Darby was the son of a Quaker farmer who supplemented his income with locksmith work. The supportive and innovative Quakers produced many of the great entrepreneurs of the day. Born near Sedgley in Staffordshire Darby worked in Quaker enterprises in Birmingham and then around 1700 in Bristol. There he established a company to attack the Dutch domination of the brass cooking pot market, work that led him to cast iron as an alternative – one of his collaborators devised the sand mould method of casting, which Darby patented.
Disagreements in Bristol, and Darby’s eye for an opportunity, saw him move in 1708 to Coalbrookdale in Shropshire: a foundry was available cheaply for him to purchase and customise, and the area had high quality coal (low sulphur) valuable in smelting.

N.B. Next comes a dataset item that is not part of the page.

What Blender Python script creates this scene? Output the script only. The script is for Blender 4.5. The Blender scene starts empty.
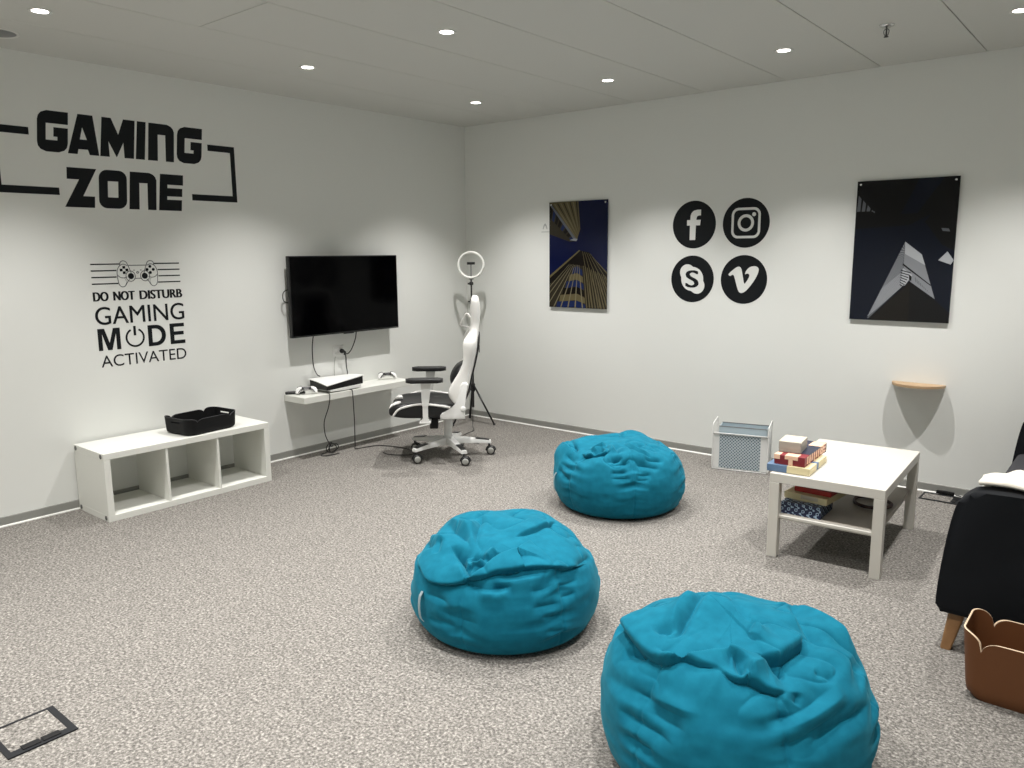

A distant relation had dabbled with using coke for smelting rather than charcoal (becoming harder to get, and as a soft material limiting furnace size). By 1709 Darby had produced coke-smelted iron suitable for casting, and other uses (material usable for wrought-iron took longer), high quality of his metal that meant Darby iron was chosen for the demanding Newcomen steam engines from 1712 onwards – facilitating the development of that new aspect of industrialisation.
He died in Madeley in Shropshire on May 5 1717, but his work continued via his eldest son Abraham II.